» Source material
- - - - -

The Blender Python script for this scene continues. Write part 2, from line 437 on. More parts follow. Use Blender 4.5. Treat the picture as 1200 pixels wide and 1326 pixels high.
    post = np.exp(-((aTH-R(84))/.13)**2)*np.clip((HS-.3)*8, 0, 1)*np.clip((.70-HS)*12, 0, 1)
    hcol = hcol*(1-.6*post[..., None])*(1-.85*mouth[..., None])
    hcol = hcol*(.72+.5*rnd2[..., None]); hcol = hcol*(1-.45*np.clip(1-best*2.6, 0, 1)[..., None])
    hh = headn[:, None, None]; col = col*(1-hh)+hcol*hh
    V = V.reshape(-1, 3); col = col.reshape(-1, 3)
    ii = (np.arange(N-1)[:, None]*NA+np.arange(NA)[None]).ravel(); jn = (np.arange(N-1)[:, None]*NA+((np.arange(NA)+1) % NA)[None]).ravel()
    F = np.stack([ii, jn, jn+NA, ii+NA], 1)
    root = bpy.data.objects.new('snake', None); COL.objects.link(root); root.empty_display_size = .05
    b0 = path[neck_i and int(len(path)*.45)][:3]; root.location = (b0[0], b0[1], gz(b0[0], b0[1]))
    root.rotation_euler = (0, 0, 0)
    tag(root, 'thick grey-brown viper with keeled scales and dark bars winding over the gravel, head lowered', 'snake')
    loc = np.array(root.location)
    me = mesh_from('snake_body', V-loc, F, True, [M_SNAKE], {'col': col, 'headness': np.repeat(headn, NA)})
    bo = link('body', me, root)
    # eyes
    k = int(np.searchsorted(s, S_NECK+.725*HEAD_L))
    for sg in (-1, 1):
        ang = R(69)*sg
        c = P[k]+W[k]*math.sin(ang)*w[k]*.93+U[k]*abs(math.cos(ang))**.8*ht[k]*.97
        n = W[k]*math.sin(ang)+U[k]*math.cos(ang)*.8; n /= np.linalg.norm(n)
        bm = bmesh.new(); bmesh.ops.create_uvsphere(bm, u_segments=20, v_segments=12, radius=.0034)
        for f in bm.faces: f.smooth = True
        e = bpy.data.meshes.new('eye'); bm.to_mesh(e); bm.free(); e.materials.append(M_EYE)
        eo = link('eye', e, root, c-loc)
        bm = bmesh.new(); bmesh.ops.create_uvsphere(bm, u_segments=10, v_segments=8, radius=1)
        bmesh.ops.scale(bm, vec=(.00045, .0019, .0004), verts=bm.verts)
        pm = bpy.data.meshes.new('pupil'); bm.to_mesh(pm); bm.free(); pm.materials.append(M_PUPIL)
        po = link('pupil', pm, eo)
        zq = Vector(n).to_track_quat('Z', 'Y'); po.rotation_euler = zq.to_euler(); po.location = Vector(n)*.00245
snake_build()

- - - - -

» What you are asked to do
Reproduce the full listing above, character for character.

» Task output
The Blender Python script for this scene continues. Write part 2, from line 437 on. More parts follow. Use Blender 4.5. Treat the picture as 1200 pixels wide and 1326 pixels high.
    post = np.exp(-((aTH-R(84))/.13)**2)*np.clip((HS-.3)*8, 0, 1)*np.clip((.70-HS)*12, 0, 1)
    hcol = hcol*(1-.6*post[..., None])*(1-.85*mouth[..., None])
    hcol = hcol*(.72+.5*rnd2[..., None]); hcol = hcol*(1-.45*np.clip(1-best*2.6, 0, 1)[..., None])
    hh = headn[:, None, None]; col = col*(1-hh)+hcol*hh
    V = V.reshape(-1, 3); col = col.reshape(-1, 3)
    ii = (np.arange(N-1)[:, None]*NA+np.arange(NA)[None]).ravel(); jn = (np.arange(N-1)[:, None]*NA+((np.arange(NA)+1) % NA)[None]).ravel()
    F = np.stack([ii, jn, jn+NA, ii+NA], 1)
    root = bpy.data.objects.new('snake', None); COL.objects.link(root); root.empty_display_size = .05
    b0 = path[neck_i and int(len(path)*.45)][:3]; root.location = (b0[0], b0[1], gz(b0[0], b0[1]))
    root.rotation_euler = (0, 0, 0)
    tag(root, 'thick grey-brown viper with keeled scales and dark bars winding over the gravel, head lowered', 'snake')
    loc = np.array(root.location)
    me = mesh_from('snake_body', V-loc, F, True, [M_SNAKE], {'col': col, 'headness': np.repeat(headn, NA)})
    bo = link('body', me, root)
    # eyes
    k = int(np.searchsorted(s, S_NECK+.725*HEAD_L))
    for sg in (-1, 1):
        ang = R(69)*sg
        c = P[k]+W[k]*math.sin(ang)*w[k]*.93+U[k]*abs(math.cos(ang))**.8*ht[k]*.97
        n = W[k]*math.sin(ang)+U[k]*math.cos(ang)*.8; n /= np.linalg.norm(n)
        bm = bmesh.new(); bmesh.ops.create_uvsphere(bm, u_segments=20, v_segments=12, radius=.0034)
        for f in bm.faces: f.smooth = True
        e = bpy.data.meshes.new('eye'); bm.to_mesh(e); bm.free(); e.materials.append(M_EYE)
        eo = link('eye', e, root, c-loc)
        bm = bmesh.new(); bmesh.ops.create_uvsphere(bm, u_segments=10, v_segments=8, radius=1)
        bmesh.ops.scale(bm, vec=(.00045, .0019, .0004), verts=bm.verts)
        pm = bpy.data.meshes.new('pupil'); bm.to_mesh(pm); bm.free(); pm.materials.append(M_PUPIL)
        po = link('pupil', pm, eo)
        zq = Vector(n).to_track_quat('Z', 'Y'); po.rotation_euler = zq.to_euler(); po.location = Vector(n)*.00245
snake_build()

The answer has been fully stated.